Namun, citra tersebut kini berbalik menjadi beban. Dari seorang pengusaha kaya raya dengan pengaruh kuat, Riza kini berstatus buronan internasional, dicari karena dugaan korupsi yang merugikan negara dengan nilai fantastis.
Tantangan Penegakan Hukum
Kasus Riza Chalid menjadi ujian serius bagi aparat penegak hukum Indonesia. Beberapa tantangan yang muncul antara lain:
- Lokasi Persembunyian – Riza disebut berada di luar negeri sehingga membutuhkan kerja sama internasional untuk menangkapnya.
- Jaringan Bisnis Global – Bisnis Riza tersebar di berbagai negara, membuat penyelidikan lebih rumit.
- Pengaruh Politik – Relasi Riza dengan elit politik dikhawatirkan menghambat proses hukum.
Namun, Jaksa Agung menegaskan bahwa kasus ini akan diusut hingga tuntas, meski harus melalui jalur hukum internasional.
Refleksi: Persimpangan Bisnis dan Politik
Profil Riza Chalid menggambarkan persimpangan antara bisnis besar dan politik di Indonesia. Perannya yang begitu dominan di sektor migas memperlihatkan bagaimana pengusaha bisa memengaruhi kebijakan strategis negara.
Namun, di balik pengaruh tersebut, ada risiko besar: penyalahgunaan kewenangan, korupsi, dan kerugian negara yang luar biasa. Kasus ini menjadi pengingat penting bahwa pengelolaan energi harus transparan, profesional, dan terbebas dari intervensi kepentingan pribadi.
Dari Raja Migas ke Buronan
Riza Chalid adalah contoh nyata transformasi dari pengusaha sukses dengan kekayaan melimpah menjadi buronan internasional karena kasus korupsi. Julukan “Gasoline Godfather” yang dahulu menjadi kebanggaan, kini menjadi ironi dalam perjalanan hidupnya.
Kasus ini menunjukkan bahwa sebesar apa pun pengaruh seseorang, hukum harus ditegakkan tanpa pandang bulu. Publik berharap aparat hukum mampu menangkap Riza Chalid dan mengungkap seluruh jaringan korupsi migas yang melibatkan dirinya.

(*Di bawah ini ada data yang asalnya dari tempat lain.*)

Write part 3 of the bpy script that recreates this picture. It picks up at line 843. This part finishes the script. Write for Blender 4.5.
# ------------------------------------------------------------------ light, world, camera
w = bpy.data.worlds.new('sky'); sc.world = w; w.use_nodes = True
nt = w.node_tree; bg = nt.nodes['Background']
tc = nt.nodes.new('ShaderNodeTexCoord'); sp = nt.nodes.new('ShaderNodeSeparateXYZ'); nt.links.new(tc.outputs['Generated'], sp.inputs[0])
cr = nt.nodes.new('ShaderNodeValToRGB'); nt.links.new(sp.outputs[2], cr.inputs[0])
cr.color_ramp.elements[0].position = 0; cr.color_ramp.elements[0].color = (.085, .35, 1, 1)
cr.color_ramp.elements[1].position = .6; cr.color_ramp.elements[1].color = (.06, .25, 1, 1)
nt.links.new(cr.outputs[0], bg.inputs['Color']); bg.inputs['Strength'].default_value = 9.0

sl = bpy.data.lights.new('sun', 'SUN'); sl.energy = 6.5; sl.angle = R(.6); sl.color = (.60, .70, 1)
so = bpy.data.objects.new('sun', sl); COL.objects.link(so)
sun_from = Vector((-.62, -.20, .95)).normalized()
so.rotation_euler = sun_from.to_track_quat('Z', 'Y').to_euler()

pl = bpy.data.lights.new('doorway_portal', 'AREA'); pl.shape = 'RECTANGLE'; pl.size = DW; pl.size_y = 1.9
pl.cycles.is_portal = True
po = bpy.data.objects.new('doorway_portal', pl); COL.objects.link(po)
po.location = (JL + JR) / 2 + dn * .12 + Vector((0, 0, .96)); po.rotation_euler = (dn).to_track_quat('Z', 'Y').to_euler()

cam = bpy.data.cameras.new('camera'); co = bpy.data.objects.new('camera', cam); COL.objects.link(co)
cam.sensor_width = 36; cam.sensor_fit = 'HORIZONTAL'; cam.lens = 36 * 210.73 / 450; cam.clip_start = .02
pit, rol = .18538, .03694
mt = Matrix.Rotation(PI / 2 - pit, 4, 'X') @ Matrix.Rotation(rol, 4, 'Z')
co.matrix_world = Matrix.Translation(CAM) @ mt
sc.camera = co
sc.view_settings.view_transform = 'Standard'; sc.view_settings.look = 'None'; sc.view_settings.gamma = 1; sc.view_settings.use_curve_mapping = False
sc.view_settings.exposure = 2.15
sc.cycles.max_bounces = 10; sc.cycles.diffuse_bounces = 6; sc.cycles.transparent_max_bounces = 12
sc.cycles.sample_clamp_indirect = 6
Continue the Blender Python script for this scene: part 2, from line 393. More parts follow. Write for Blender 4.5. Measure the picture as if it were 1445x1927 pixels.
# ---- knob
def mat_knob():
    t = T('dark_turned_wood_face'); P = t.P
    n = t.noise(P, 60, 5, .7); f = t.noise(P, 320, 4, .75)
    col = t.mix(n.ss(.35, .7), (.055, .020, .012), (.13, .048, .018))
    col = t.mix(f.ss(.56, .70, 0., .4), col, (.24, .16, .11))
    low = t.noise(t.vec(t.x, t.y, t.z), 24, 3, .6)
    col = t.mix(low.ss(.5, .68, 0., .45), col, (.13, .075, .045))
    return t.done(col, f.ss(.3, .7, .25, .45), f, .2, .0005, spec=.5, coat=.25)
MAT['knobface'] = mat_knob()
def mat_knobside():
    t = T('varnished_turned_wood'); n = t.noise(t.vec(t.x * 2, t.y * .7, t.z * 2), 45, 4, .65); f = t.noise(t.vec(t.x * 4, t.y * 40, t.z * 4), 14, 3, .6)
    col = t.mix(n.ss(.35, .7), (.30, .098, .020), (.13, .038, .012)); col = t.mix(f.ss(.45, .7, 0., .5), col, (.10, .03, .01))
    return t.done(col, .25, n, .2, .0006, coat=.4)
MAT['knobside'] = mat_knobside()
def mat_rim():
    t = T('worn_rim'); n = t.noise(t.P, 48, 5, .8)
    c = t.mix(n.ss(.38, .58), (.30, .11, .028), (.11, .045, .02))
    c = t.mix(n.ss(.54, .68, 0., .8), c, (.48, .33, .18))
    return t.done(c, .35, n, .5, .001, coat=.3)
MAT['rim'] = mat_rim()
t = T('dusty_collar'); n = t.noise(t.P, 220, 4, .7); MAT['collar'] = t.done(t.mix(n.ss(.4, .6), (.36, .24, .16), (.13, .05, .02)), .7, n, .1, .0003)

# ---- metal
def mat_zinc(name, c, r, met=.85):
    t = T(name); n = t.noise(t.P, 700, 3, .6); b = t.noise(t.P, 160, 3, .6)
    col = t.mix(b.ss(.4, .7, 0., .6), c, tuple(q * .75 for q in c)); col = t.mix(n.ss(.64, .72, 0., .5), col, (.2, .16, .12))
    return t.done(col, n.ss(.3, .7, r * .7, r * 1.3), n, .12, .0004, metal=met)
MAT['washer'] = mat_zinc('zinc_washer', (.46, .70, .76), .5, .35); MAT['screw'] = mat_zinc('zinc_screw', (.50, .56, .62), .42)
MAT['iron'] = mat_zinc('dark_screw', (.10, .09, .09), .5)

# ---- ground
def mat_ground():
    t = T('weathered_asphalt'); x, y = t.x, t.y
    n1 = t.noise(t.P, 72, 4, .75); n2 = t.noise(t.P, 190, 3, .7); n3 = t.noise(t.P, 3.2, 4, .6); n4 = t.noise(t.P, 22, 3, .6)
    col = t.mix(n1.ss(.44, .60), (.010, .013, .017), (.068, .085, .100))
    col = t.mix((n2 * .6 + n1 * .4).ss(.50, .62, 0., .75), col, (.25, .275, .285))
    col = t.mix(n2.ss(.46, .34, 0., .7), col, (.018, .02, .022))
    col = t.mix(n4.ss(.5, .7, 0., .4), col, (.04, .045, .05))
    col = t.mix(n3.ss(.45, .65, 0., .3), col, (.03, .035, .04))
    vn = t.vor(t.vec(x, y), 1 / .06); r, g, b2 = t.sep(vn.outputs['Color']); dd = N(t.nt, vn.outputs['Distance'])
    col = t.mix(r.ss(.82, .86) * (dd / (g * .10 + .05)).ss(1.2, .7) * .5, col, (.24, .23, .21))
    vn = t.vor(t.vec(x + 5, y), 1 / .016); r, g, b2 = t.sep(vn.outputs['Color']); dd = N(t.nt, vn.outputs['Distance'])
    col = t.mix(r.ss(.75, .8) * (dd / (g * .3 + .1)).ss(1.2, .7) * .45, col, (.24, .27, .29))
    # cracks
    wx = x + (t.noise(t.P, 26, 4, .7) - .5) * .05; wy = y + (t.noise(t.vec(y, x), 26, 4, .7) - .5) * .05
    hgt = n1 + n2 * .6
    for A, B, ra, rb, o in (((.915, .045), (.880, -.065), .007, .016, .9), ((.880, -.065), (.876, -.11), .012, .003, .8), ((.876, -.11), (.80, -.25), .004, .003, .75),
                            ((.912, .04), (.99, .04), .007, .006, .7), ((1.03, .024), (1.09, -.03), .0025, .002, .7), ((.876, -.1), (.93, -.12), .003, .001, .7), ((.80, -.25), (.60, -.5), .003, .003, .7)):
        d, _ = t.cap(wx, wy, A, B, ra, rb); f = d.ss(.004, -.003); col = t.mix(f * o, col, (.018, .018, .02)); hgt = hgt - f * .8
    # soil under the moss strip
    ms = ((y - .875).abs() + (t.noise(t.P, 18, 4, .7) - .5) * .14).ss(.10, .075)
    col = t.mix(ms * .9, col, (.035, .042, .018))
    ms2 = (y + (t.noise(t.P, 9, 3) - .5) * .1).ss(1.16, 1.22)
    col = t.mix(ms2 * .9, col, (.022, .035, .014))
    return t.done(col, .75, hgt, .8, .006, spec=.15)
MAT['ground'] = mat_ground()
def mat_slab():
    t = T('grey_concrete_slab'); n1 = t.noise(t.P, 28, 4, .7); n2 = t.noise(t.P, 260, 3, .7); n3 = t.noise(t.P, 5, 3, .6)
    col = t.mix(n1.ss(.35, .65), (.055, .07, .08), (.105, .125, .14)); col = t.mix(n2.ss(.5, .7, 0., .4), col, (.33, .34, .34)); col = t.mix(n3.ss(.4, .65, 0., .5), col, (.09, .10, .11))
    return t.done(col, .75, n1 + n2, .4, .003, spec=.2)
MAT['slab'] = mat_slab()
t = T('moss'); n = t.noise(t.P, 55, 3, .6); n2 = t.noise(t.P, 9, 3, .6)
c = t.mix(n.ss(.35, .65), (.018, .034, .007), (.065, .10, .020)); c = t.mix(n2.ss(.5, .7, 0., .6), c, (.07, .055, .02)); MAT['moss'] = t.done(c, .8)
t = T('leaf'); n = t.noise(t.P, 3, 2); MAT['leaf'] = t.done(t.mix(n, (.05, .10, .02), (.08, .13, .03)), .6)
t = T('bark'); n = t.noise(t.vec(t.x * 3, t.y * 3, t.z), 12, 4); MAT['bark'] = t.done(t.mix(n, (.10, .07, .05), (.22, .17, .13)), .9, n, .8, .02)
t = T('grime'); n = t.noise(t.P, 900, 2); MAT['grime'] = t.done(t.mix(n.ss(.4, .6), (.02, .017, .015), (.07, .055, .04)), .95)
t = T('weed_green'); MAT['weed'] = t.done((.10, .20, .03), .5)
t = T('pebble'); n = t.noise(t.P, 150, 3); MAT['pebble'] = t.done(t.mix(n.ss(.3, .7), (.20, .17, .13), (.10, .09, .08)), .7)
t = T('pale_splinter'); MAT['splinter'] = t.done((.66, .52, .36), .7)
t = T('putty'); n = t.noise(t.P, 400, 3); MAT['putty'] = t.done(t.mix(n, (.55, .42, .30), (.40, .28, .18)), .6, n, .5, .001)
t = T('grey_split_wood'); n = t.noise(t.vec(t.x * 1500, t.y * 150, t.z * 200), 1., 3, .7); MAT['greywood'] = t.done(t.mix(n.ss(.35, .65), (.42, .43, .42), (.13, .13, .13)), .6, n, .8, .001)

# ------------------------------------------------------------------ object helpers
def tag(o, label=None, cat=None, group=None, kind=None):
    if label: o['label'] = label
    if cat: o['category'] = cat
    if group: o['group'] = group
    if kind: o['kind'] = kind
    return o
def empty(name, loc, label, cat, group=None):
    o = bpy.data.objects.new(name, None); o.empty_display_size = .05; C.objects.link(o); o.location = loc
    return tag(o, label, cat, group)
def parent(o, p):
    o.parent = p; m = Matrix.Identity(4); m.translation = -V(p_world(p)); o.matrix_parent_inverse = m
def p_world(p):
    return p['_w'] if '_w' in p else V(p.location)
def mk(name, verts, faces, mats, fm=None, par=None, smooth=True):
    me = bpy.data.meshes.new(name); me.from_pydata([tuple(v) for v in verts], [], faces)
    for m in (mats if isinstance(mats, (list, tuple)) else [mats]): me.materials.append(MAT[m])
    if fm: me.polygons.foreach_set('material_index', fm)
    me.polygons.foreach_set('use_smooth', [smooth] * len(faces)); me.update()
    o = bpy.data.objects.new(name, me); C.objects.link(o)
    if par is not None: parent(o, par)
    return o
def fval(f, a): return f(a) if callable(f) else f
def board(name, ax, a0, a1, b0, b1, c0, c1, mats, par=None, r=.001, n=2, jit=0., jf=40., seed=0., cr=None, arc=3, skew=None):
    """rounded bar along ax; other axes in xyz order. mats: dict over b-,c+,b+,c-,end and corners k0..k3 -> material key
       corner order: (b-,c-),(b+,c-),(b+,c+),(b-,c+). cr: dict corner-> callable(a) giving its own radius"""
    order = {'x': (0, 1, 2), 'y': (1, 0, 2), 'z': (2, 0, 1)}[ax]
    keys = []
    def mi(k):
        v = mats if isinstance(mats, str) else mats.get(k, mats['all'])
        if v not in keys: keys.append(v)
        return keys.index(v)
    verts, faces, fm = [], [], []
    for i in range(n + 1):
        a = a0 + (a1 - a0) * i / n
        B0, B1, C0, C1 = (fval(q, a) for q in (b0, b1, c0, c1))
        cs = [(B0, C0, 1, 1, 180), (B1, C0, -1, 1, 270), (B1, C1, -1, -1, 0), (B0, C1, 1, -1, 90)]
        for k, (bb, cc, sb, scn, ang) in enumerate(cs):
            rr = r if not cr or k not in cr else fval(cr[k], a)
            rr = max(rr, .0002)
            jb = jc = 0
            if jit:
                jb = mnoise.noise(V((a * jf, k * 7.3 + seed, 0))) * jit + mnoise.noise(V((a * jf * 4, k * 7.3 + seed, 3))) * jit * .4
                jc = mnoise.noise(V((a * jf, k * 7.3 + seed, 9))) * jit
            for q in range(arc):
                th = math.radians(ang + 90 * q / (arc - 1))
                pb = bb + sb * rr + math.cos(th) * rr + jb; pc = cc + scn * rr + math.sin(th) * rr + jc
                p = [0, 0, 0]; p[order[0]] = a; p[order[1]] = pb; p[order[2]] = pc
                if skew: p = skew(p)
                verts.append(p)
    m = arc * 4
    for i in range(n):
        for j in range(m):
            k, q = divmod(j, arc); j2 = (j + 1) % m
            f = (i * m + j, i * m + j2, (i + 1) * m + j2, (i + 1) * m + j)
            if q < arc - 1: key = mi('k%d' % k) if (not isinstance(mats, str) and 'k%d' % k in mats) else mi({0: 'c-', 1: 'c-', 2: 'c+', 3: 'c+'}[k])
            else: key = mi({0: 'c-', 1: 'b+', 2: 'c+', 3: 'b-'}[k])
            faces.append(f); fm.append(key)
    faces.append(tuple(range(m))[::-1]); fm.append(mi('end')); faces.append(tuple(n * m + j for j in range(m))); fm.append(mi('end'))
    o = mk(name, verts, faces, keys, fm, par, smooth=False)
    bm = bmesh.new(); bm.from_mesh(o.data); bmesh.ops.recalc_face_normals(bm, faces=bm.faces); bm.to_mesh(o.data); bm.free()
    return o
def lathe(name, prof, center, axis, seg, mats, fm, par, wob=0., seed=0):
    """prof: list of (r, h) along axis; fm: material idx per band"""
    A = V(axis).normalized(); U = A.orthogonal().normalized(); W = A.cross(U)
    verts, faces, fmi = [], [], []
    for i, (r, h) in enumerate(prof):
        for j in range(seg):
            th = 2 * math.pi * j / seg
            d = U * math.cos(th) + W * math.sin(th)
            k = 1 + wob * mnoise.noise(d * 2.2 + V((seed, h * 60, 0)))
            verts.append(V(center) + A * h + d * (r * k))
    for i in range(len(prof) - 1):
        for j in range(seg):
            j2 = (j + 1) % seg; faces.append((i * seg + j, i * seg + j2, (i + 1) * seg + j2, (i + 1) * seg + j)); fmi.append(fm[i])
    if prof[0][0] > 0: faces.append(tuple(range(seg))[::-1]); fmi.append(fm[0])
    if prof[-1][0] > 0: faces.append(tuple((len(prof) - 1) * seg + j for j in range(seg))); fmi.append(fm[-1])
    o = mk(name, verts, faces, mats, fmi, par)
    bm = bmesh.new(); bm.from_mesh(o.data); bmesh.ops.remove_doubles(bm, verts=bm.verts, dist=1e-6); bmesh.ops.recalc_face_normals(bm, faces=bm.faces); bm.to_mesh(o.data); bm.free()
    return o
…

Bagi Indonesia, skandal ini adalah pelajaran berharga. Pengelolaan energi sebagai sektor vital negara tidak boleh diserahkan pada segelintir orang yang hanya mengejar keuntungan pribadi. Transparansi, integritas, dan keberanian aparat hukum menjadi kunci agar kasus serupa tidak terulang di masa depan.